PUMPKIN PIE—  Basic recipe from early ‘70s Betty Crocker

For a 9″ Pie:

9” Pie crust  See below
·       2 eggs
·       2 cups pumpkin (If you don’t have quite enough, add a little applesauce.)
·       ¾  cup white sugar
·       ½  teaspoon salt
·       1  teaspoon cinnamon– or a bit more for a spicier pie*
·       ½ teaspoon ground ginger
·       ¼ teaspoon ground cloves–or a bit more for a spicer pie
·       1 2/3  cups evaporated milk or half and half
 
For a 10″ Pie:

10” Pie crust   See below
·       3 eggs
·       2 2/3  cups pumpkin
·       1  cup sugar
·       ¾ teaspoon salt
·       1 ½ teaspoons cinnamon* –or a bit more for a spicier pie
·       ¾  teaspoon ground ginger
·       ½  teaspoon ground cloves–or a bit more for a spicier pie
·       2 ¼  cups evaporated milk or half and half

1.    Preheat oven to 425 degrees F.  Place pastry in pie pan and crimp edges.
2.    Beat eggs, then beat in remainder of ingredients.
3.    Pour into pastry-lined pan. (To prevent spills, place pie pan on oven rack or on open ven door when filling with pumpkin mixture.)
4.    Bake 15 minutes.  Reduce temperature to 350 degrees F. Bake 9” 45 minutes longer, 10” 55 minutes longer or until knife inserted in center comes out nearly clean or clean.
5.    Don’t over bake the pie.  Pumpkin is a custard pie and should shiver a bit when moved.

Cool on rack.  If not using that day, refrigerate.  Bring to room temperature before serving with whipped cream.  Store leftovers loosely wrapped in the refrigerator.  They won’t last long.

* I like Penzey’s Vietnamese cinnamon

Pâte brisée or Shortcrust : Into a large bowl or the bowl of a food processor, measure 1 1/3 cups all-purpose flour and 1 teaspoon kosher salt.* With a pastry blender in the bowl or steel knife in the food processor, cut in 1/2 cup (1/4 pound–4 ounces )very cold butter until you have pieces both smaller and larger than peas.  Slowly pour in approximately 1/4 cup ice water and stir or process until dough begins to cling together and form a ball.  Using hands, quickly pat the dough into a ball and then into a flat disc to firm it up.  Roll out on a floured board or counter (or between sheets of waxed paper on a damp counter) first in the four cardinal directions (north, south, east, west) and then in the intervening ones (northeast, etc.) until dough is about 1/4-inch thick and is 1-2 inches larger than your 9 or 10-inch pie plate (or tart pan).  Roll dough loosely around the rolling pin and then unroll into the pie plate.   You can also fold dough in half and in half again and then transfer it to the lower right quadrant of your pan.  Unfold and unfold again.

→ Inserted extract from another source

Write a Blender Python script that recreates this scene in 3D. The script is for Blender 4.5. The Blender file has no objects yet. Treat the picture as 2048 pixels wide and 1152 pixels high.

Trim, crimp with fingers or fork, and fill pie while on a baking sheet on the oven rack to avoid spills.   You can also chill the empty crust in the refrigerator –or store it covered in the freezer– if not using right away. 

Cook’s Note:   Many people refrigerate the crust  a half an hour before rolling out no matter what so that it is quite cold upon hitting the hot oven.  If I work quickly and it’s not a hot day, I don’t find this necessary.

* This crust is on the edge of  being a tiny bit salty–just on the edge, mind you; you can cut the salt in half if you don’t like salt.  I don’t add any sugar as I’m fond of the juxtaposition of the sweet filling versus a tad salty and crispy pastry, but some people add a couple of teaspoons or even a tablespoon.